Suppose I have the following. naive_member/2
is nondeterministic on the last member, and I want to make the plunit tests fail if that occurs (both on “single tests” and on “all” tests).
How to do that?
naive_member(X,[X|_]).
naive_member(X,[_|R]) :- naive_member(X,R).
:- begin_tests(member_determinacy).
% option "nondet" suppresses warning "Test succeeded with choicepoint"
% (it is not a test failure if the test succeeds with a choicepoint)
test(one_nondet) :- naive_member(1,[1,2,3]). % generates a warning
test(one,[nondet]) :- naive_member(1,[1,2,3]).
test(two,[nondet]) :- naive_member(1,[1,1,3]).
test(three,[nondet]) :- naive_member(1,[1,1,1]).
test(five,fail) :- naive_member(3,[1,1,2]).
% I want four_a to fail - How?
test(four_a,[nondet]) :- naive_member(2,[1,1,2]). % nondeterministic on last member
test(four_b) :- member(2,[1,1,2]). % deterministic on last member, needs no option
% Always work, indistinguishable from member/2, but what if I want four_all_a to fail if it leaves a
% choicepoint open?
test(one_all_a ,all(M=[1])) :- naive_member(M,[1,2,3]),M=1.
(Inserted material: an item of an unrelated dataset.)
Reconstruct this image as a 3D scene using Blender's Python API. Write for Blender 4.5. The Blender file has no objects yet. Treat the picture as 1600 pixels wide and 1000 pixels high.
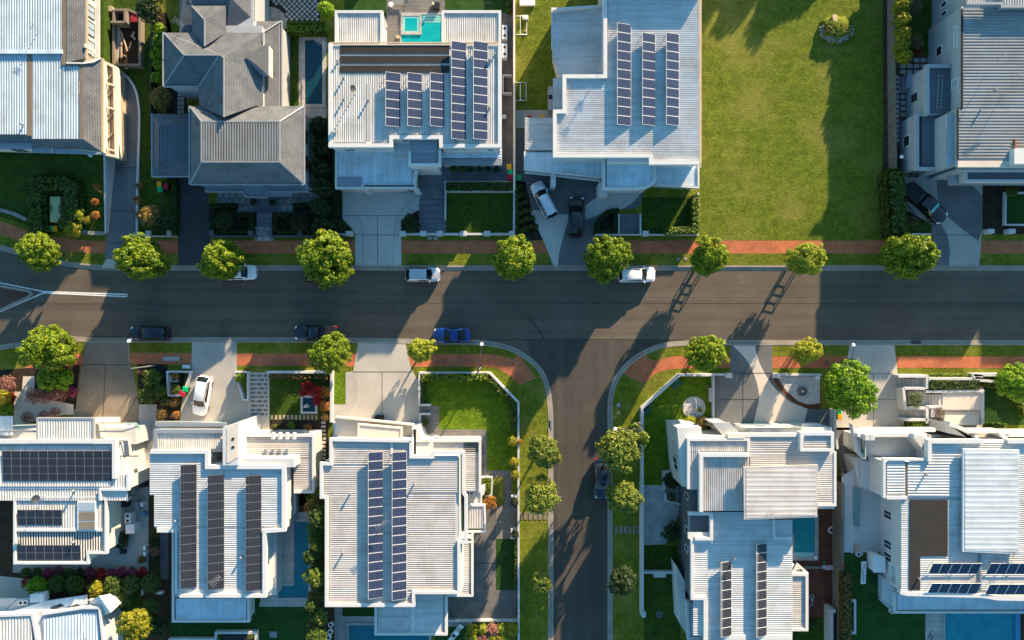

test(two_all_a ,all(M=[1,1])) :- naive_member(M,[1,1,3]),M=1.
test(three_all_a,all(M=[1,1,1])) :- naive_member(M,[1,1,1]),M=1.
test(four_all_a ,all(M=[2])) :- naive_member(M,[1,1,2]),M=2.
% Always work
test(one_all_b ,all(M=[1])) :- member(M,[1,2,3]),M=1.
test(two_all_b ,all(M=[1,1])) :- member(M,[1,1,3]),M=1.
test(three_all_b,all(M=[1,1,1])) :- member(M,[1,1,1]),M=1.
test(four_all_b ,all(M=[2])) :- member(M,[1,1,2]),M=2.
:- end_tests(member_determinacy).
rt :- run_tests(member_determinacy).